Called the Pearl Project, which has already drawn over 20 students, mostly female, from as far away as Qatar and Lebanon, the investigation is trying to figure out the real identities of 15 of the estimated 19 suspects still at large. Many of them were previously known only by aliases.

The next task of the project members is to determine their whereabouts.

Though four men have been convicted of the murder in Pakistan, including Omar Sheikh, Nomani is not convinced that the whole story has been told. Sheikh, who once studied at the London School of Economics, was freed along with two other Islamic militants, in exchange for more than 160 people aboard an Indian Airlines jet that had been hijacked from Kathmandu, Nepal, in December 1999.

Another man, Khalid Sheikh Mohammed, an Al Qaeda terrorist who is currently in US custody for masterminding the 9/11 attacks, has claimed he personally killed Pearl. Nomani’s class is looking into whether he’s telling the truth or trying to thwart investigators.

“I am confident that the whole truth will be out. It’s going to take some time and I am using networks and journalists who can help in piecing together the case,” Nomani told IANS while making a presentation on her project at the global investigative journalism conference here.

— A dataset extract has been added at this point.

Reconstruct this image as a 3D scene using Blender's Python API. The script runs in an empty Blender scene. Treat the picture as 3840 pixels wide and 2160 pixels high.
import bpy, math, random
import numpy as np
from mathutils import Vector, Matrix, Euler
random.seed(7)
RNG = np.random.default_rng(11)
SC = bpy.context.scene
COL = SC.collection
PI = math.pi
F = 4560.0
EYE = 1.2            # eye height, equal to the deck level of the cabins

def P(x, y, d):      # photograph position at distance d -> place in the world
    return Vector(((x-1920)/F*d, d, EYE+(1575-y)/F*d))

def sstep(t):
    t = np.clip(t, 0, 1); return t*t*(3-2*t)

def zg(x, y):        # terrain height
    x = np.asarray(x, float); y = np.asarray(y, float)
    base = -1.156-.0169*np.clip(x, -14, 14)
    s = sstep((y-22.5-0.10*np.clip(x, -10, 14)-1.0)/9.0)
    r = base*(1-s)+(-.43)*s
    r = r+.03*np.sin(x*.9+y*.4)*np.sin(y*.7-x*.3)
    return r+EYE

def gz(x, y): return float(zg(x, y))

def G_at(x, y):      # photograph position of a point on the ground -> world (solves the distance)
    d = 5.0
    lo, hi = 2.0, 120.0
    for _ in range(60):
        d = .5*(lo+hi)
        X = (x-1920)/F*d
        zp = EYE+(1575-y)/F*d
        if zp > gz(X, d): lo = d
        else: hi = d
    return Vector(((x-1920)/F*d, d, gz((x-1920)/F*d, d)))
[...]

“The FBI says this is an open investigation, but in talking to officials it’s clear there’s no work being done on the ground,” adds the feisty Nomani, who was born in India but later migrated to America with her family.

For Nomani, there is a bigger story why she has taken on this investigation and monitors it so closely. She was a close friend of Pearl and the two worked together for nearly a decade at the paper. Besides, she was one of the last people to see her best friend.

Nomani also figures prominently in the acclaimed film, “A Mighty Heart”, starring Angelina Jolie – a film that captures the dark days surrounding Pearl’s abduction and murder.

“Actually I would be happy if you can help me get minute details of the kidnapping case in which Sheikh was involved in India and the name of the policemen who handled the investigation,” says Nomani.

Sheikh played a major role in raising funds and organising support for the Islamist group Harkat-ul-Ansar in Britain.

In October 1994, he organised the kidnapping of four foreign tourists from a hotel in New Delhi’s Paharganj area to secure the release of Jaish-e-Mohammed leader Masood Azhar.

All the hostages were subsequently rescued from Saharanpur, Uttar Pradesh, in a joint operation by Delhi and Uttar Pradesh police commandos. One police official, Inspector Abhay Singh Yadav, was killed in the operation.

Nomani says her team has had some successes. For instance, they managed to get their hands on the full-length version of the video of Pearl’s murder – not the edited version that the terrorists released.

According to her, in the longer video format, the hands and feet of the killers are visible, along with other details that could prove useful in identifying the culprits.

“Yes, I am thinking of going to Pakistan to dig for more information once I have made substantial headway,” Nomani says. “The whole project is on the spirit of Danny. I owe him this much.”

She laughingly points out to what one of her students said about the project they were working on – “We are not trying to study history in class, we’re trying to make history”.